Amalfi Coast
Amalfi Coast, Italy
The SS163 coastal road between Positano and Vietri sul Mare is 50 kilometres of two-lane mountain road cut into cliffs above the Tyrrhenian Sea, with buses that cannot pass each other without one reversing to a passing point. In July and August, the traffic can stop entirely for an hour. This is the defining practical reality of the Amalfi Coast: the scenery is extraordinary and the logistics are genuinely challenging in peak season.
Go in May or October. The water is warm enough for swimming (the sea temperature doesn’t peak until August but reaches the mid-20s Celsius in late May), the light is excellent for photography, the flowers are either blooming or the lemon groves are heavy with fruit, and the SITA buses are running rather than gridlocked.
The Towns
Positano is the most photographed: pastel-coloured houses stacked vertically on a cliff face above a beach, the kind of place that looks like a postcard and then confirms the postcard when you arrive. It is expensive, crowded in summer, and genuinely beautiful. The beach at Fornillo, a 10-minute walk west of the main Spiaggia Grande beach, is less crowded and more pleasant for swimming.
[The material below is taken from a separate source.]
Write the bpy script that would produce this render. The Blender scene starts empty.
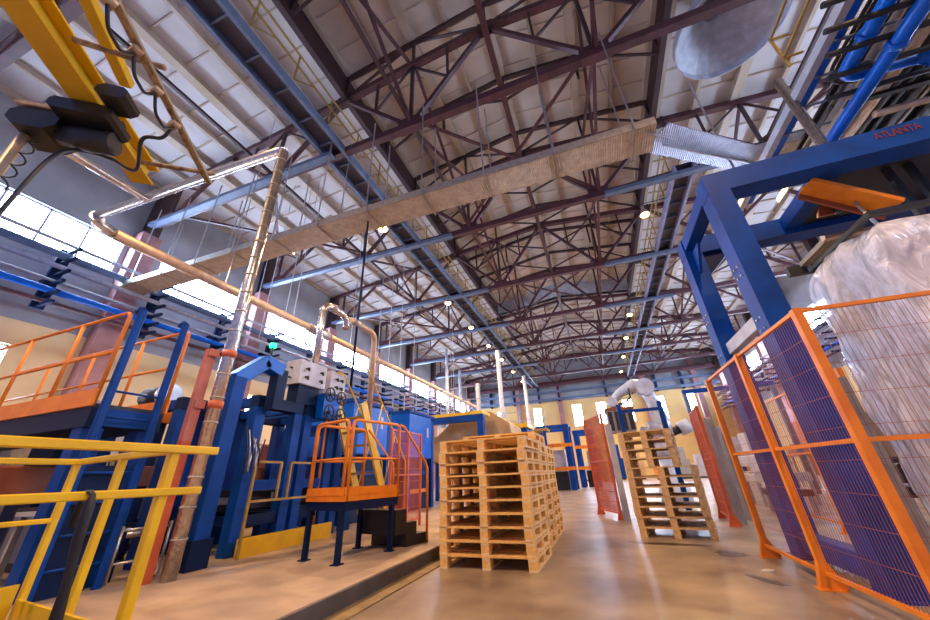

Ravello perches at 365 metres above the sea and is worth the climb for the Villa Cimbrone gardens (entry EUR 8), which have a terrace called the Terrazza dell’Infinito that looks directly out over the coast. Go early morning; the terrace is famous and the crowds reflect that. The Ravello Festival runs classical music performances in the villa gardens in summer.
Amalfi town is smaller than most visitors expect. The Duomo di Amalfi on the main piazza has Arab-Norman architecture from the 9th century with a striking striped facade. The Valley of Mills (Valle dei Mulini) above the town preserves the ruins of the paper mills that made Amalfi wealthy in the medieval period; accessible by a trail starting just north of the town.
Getting Around
The SITA bus system connects the coast towns along the SS163 and is affordable and reliable outside peak season. Ferries connect Positano, Amalfi, and Salerno from April through October; the sea approach to Positano shows the cliff architecture at its best. During July and August, arrive early at ferry points and book return journeys.
Hiring a private driver for a day (around EUR 200-250) gives flexibility and eliminates the bus stress. This is the luxury option but also the sensible option if you have a specific itinerary.
The Path of the Gods
The Sentiero degli Dei connects Praiano to Positano along a clifftop trail with views of the coast and sea that are among the best in Italy. About 8 kilometres, 3 hours, mostly downhill from Praiano to Positano. The name is not an exaggeration. Start early (before 9am) to avoid the afternoon heat and to have the trail with fewer people. Take the bus back from Positano to your base.
Eating
Limoncello in the Amalfi coast uses Sfusato amalfitano lemons, the local variety that grows here because of the particular microclimate. The genuine article tastes different from the commercial product. Buy from any producer with a terrace of lemon trees rather than a tourist shop.
Colatura di alici (anchovy colatura, a fermented fish sauce made in Cetara, the small fishing village east of Amalfi) is one of the most distinctive condiments in Italian cooking and worth buying directly from a shop in Cetara.
Restaurants directly on the main beaches in Positano are expensive; walk a few streets back from the shore for better prices and equivalent quality.
Where to Stay
The Monastero Santa Rosa in Conca dei Marini is a former Dominican monastery converted to a hotel with a swimming pool carved into the cliff above the sea. The most expensive option on the coast by some margin and the most extraordinary. For something accessible to most budgets, small guesthouses and B&Bs in Ravello and Praiano are significantly cheaper than Positano.